Interview Daria Bukvić: indrukwekkende theaterstuk ‘Melk & Dadels’ gaat over vier sterke vrouwen
Nog geen dertig jaar oud en Daria Bukvić (1989) heeft al indrukwekkende theaterstukken op haar naam staan. Ze regisseerde onder andere Nobody Home, Jihad en bij Het Nationale Theater Othello. Momenteel tourt haar voorstelling Melk & Dadels door het land. OPZIJ sprak met haar over sterke vrouwen, verkeerde beelden in de media en het creëren van een betere wereld.
Wat trok je aan in Melk & Dadels om dit te regisseren?
“Ik werd echt verleid door ROSE Stories, de uitgevers van het boek, om op kantoor te komen te praten. Ik dacht: huh, ze willen dat ik iets ga doen met een kóókboek? Maar ze hadden mijn voorstelling Nobody Home gezien (een voorstelling met jonge acteurs over hun verleden als vluchteling – MH) en waren daardoor geraakt. Ze wilden iets met de persoonlijke verhalen van Marokkaans-Nederlandse vrouwen doen en ik moest het regisseren. Ik was meteen verliefd op het idee. De eerste generatie heeft in het boek al een eerbetoon gekregen, in de voorstelling zoomen we in op de tweede generatie. Deze vrouwen zijn in Nederland geboren, rond de dertig en ze balanceren tussen hun Marokkaanse roots en de Nederlandse cultuur – een waanzinnig interessante generatie vind ik. Ik heb vier sterke actrices gevonden die hier middenin staan. Dé Marokkaans-Nederlandse vrouw bestaat niet, maar doordat je de persoonlijke verhalen van vier verschillende vrouwen bespreekt en daar raakvlakken in vindt, hoop je iets te kunnen zeggen over hun generatie.”
Twan Huys noemde binnen twee minuten termen als ‘kutmarokkanen’ en ‘mocromaffia’, en vroeg zelfs aan de actrices of ze zich soms schamen voor hun Marokkaanse afkomst.
Met welke problemen hebben deze vrouwen te maken?
“Sommige mensen vinden het feit dat deze meiden op het toneel staan al haram. Of oordelen over het feit dat ze alle vier geen hoofddoek dragen. Of vinden het onbegrijpelijk dat ze als Marokkaans-Nederlandse vrouwen alcohol drinken. En hoe witte Nederlanders het vervelend vinden als ze hen niet kunnen plaatsen. Zo van: ‘Hé, je bent moslim, maar je draagt geen hoofddoek? Hoe kan dat?’.

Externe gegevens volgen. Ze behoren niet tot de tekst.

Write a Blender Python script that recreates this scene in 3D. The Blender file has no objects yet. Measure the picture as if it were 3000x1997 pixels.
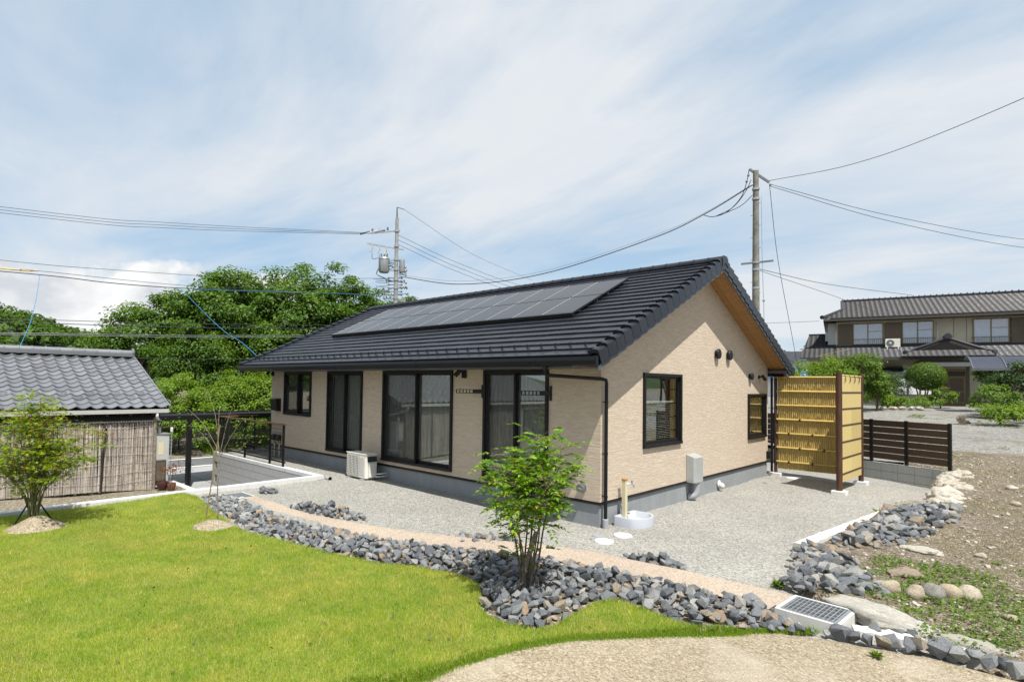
import bpy, math, random
import numpy as np
from mathutils import Vector, Matrix
R = math.radians
rng = np.random.default_rng(7)
random.seed(7)
sc = bpy.context.scene
col = sc.collection

# ------------------------------------------------------------------ camera
cam_d = bpy.data.cameras.new('camera')
cam = bpy.data.objects.new('camera', cam_d); col.objects.link(cam)
Fw = Vector((-0.70129, 0.71224, 0.0303)); Rt = Vector((0.7128, 0.70122, 0.01443)); Up = Rt.cross(Fw)
m = Matrix((Rt, Up, -Fw)).transposed().to_4x4()
m.translation = (5.1613, -8.1979, 2.3213)
cam.matrix_world = m
cam_d.sensor_width = 36.0
cam_d.lens = 1676.589 / 3000 * 36
cam_d.shift_x = (1500 - 1393.48) / 3000
cam_d.shift_y = (1072.66 - 998.5) / 3000
cam_d.clip_end = 4000; cam_d.clip_start = 0.05
sc.camera = cam

# ------------------------------------------------------------------ light and sky
SUN = Vector((0.485, -0.21, 1.0)).normalized()          # direction towards the sun
sd = bpy.data.lights.new('sun', 'SUN'); sd.energy = 5.0; sd.angle = R(0.55); sd.color = (1.0, 0.955, 0.88)
so = bpy.data.objects.new('sun', sd); col.objects.link(so)
so.rotation_euler = SUN.to_track_quat('Z', 'Y').to_euler()
so.location = (6, -4, 30)
sc.view_settings.view_transform = 'Standard'; sc.view_settings.look = 'None'
sc.view_settings.exposure = 0.48; sc.view_settings.gamma = 1.0; sc.view_settings.use_curve_mapping = False

W = bpy.data.worlds.new('World'); sc.world = W; W.use_nodes = True
def build_sky():
    nt = W.node_tree; N = nt.nodes; L = nt.links; N.clear()
    out = N.new('ShaderNodeOutputWorld'); bg = N.new('ShaderNodeBackground')
    L.new(bg.outputs[0], out.inputs[0]); bg.inputs[1].default_value = 0.088
    sky = N.new('ShaderNodeTexSky'); sky.sky_type = 'NISHITA'; sky.sun_disc = False
    sky.sun_elevation = math.asin(SUN.z); sky.sun_rotation = math.atan2(SUN.x, SUN.y)
    sky.air_density = 1.0; sky.dust_density = 1.0; sky.ozone_density = 2.0
    tc = N.new('ShaderNodeTexCoord')
    sep = N.new('ShaderNodeSeparateXYZ'); L.new(tc.outputs['Generated'], sep.inputs[0])
    def math_(op, a, b=None, c=None, clamp=False):
        n = N.new('ShaderNodeMath'); n.operation = op; n.use_clamp = clamp
        for i, v in enumerate((a, b, c)):
            if v is None: continue
            if isinstance(v, (int, float)): n.inputs[i].default_value = v
            else: L.new(v, n.inputs[i])
        return n.outputs[0]
    def ramp(fac, pts):
        r = N.new('ShaderNodeValToRGB'); L.new(fac, r.inputs[0])
        e = r.color_ramp.elements
        while len(e) < len(pts): e.new(0.5)
        for i, (p, c) in enumerate(pts):
            e[i].position = p; e[i].color = (c, c, c, 1) if not isinstance(c, tuple) else c + (1,)
        return r.outputs[0]
    def mixc(f, a, b):
        n = N.new('ShaderNodeMix'); n.data_type = 'RGBA'
        if isinstance(f, (int, float)): n.inputs[0].default_value = f
        else: L.new(f, n.inputs[0])
        for i, v in ((6, a), (7, b)):
            if isinstance(v, tuple): n.inputs[i].default_value = v + (1,)
            else: L.new(v, n.inputs[i])
        return n.outputs[2]
    zc = math_('MAXIMUM', sep.outputs[2], 0.0)
    den = math_('ADD', zc, 0.16)
    cmb = N.new('ShaderNodeCombineXYZ')
    L.new(math_('DIVIDE', sep.outputs[0], den), cmb.inputs[0]); L.new(math_('DIVIDE', sep.outputs[1], den), cmb.inputs[1])
    # thin high cloud, drawn out along one wind direction
    mp = N.new('ShaderNodeMapping'); L.new(cmb.outputs[0], mp.inputs[0])
    mp.inputs['Rotation'].default_value = (0, 0, R(38)); mp.inputs['Scale'].default_value = (0.55, 1.25, 1)
    mp.inputs['Location'].default_value = (7.7, 2.9, 0)
    n1 = N.new('ShaderNodeTexNoise'); L.new(mp.outputs[0], n1.inputs[0]); n1.inputs['Scale'].default_value = 0.75
    n1.inputs['Detail'].default_value = 9; n1.inputs['Roughness'].default_value = 0.56; n1.inputs['Distortion'].default_value = 0.5
    cir = ramp(n1.outputs[0], [(0.32, 0.12), (0.46, 0.56), (0.60, 0.95)])
    n2 = N.new('ShaderNodeTexNoise'); L.new(mp.outputs[0], n2.inputs[0]); n2.inputs['Scale'].default_value = 3.2
    n2.inputs['Detail'].default_value = 8; n2.inputs['Roughness'].default_value = 0.6; n2.inputs['Distortion'].default_value = 0.8
    wisps = ramp(n2.outputs[0], [(0.36, 0.0), (0.72, 0.42)])
    mask = math_('ADD', cir, math_('MULTIPLY', wisps, 0.30), clamp=True)
    # towards the horizon the sheet thickens
    low = ramp(sep.outputs[2], [(0.0, 0.72), (0.16, 0.35), (0.45, 0.0)])
    mask = math_('MAXIMUM', mask, low)
    clear = mixc(0.55, sky.outputs[0], (2.3, 4.9, 7.4))
    base = mixc(mask, clear, (6.45, 6.75, 7.1))
    # heaped cumulus low down, breaking out of noise in a belt over the hills
    ns = N.new('ShaderNodeTexNoise'); L.new(tc.outputs['Generated'], ns.inputs[0]); ns.inputs['Scale'].default_value = 13.0
    ns.inputs['Detail'].default_value = 7; ns.inputs['Roughness'].default_value = 0.55
    nb = N.new('ShaderNodeTexNoise'); L.new(tc.outputs['Generated'], nb.inputs[0]); nb.inputs['Scale'].default_value = 4.2
    nb.inputs['Detail'].default_value = 2
    west = N.new('ShaderNodeVectorMath'); west.operation = 'DOT_PRODUCT'; L.new(tc.outputs['Generated'], west.inputs[0])
    west.inputs[1].default_value = Vector((-0.955, 0.20, 0.12)).normalized()
    wmask = ramp(west.outputs['Value'], [(0.905, 0.0), (0.965, 1.0)])
    belt = ramp(sep.outputs[2], [(0.0, 0.8), (0.10, 1.0), (0.17, 0.75), (0.26, 0.0)])
    cu = math_('ADD', math_('MULTIPLY', ns.outputs[0], 0.55), math_('MULTIPLY', nb.outputs[0], 0.62))
    cu = math_('MULTIPLY', cu, math_('MULTIPLY', belt, wmask))
    cmask = ramp(cu, [(0.455, 0.0), (0.505, 0.95)])
    nq = N.new('ShaderNodeTexNoise'); nq.inputs['Scale'].default_value = 10.0; nq.inputs['Detail'].default_value = 5
    mq = N.new('ShaderNodeMapping'); L.new(tc.outputs['Generated'], mq.inputs[0]); mq.inputs['Location'].default_value = (.3, .2, .55); mq.inputs['Scale'].default_value = (1, 1, 1.6); L.new(mq.outputs[0], nq.inputs[0])
    cshade = ramp(nq.outputs[0], [(0.38, (5.5, 5.8, 6.2)), (0.50, (7.2, 7.3, 7.4)), (0.60, (8.3, 8.3, 8.3))])
    fin = mixc(cmask, base, cshade)
    L.new(fin, bg.inputs[0])
build_sky()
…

Een voorbeeld uit het stuk is een scène waarin we een parodie maken op DWDD, dat staat in dit geval symbool voor de Nederlandse media. Een Marokkaanse actrice heeft de hoofdrol in een Netflix-serie en wordt geïnterviewd door ‘Mattias’. Ze wordt alleen maar bevraagd over of het wel van haar ouders mag en of er geen broers zijn die haar iets willen aandoen. Er wordt dus alleen maar ingezoomd op het feit dat het zo bijzonder is dat een meisje uit een achterbuurt met Marokkaanse roots het zo ver heeft geschopt. Uiteindelijk breekt ze uit het programma en houdt ze een pittige monoloog over hoe ze tegen de wereld aankijkt.”
Geven de Nederlandse media zo’n verkeerd beeld van niet-autochtone Nederlanders?
“In de media hebben autochtone Nederlanders een vastgeroest beeld gecreëerd over een Marokkaanse Nederlanders. Terwijl ze vaak geen idee hebben. Toen twee van mijn actrices aanschoven bij RTL Late Night kreeg je weer hetzelfde mechanisme: Twan Huys noemde binnen twee minuten termen als ‘kutmarokkanen’ en ‘mocromaffia’, en vroeg zelfs aan de actrices of ze zich soms schamen voor hun Marokkaanse afkomst. Een pijnlijke bevestiging van hoe graag de media een en hetzelfde beeld herhaalt, zelfs bij een onderwerp dat er niks mee te maken heeft. We gaan zo uit van de beelden die de media schetsen en als je niet in een multiculturele omgeving woont, is het zo waanzinnig moeilijk om een realistisch beeld te krijgen van hoe de levens van deze jonge Marokkaans-Nederlandse vrouwen eruit zien. Ik denk dat theater daarvoor een geweldige tool is. Deze voorstelling is van binnenuit gemaakt, niet van buiten. Eerlijker dan dit ga je het niet krijgen.”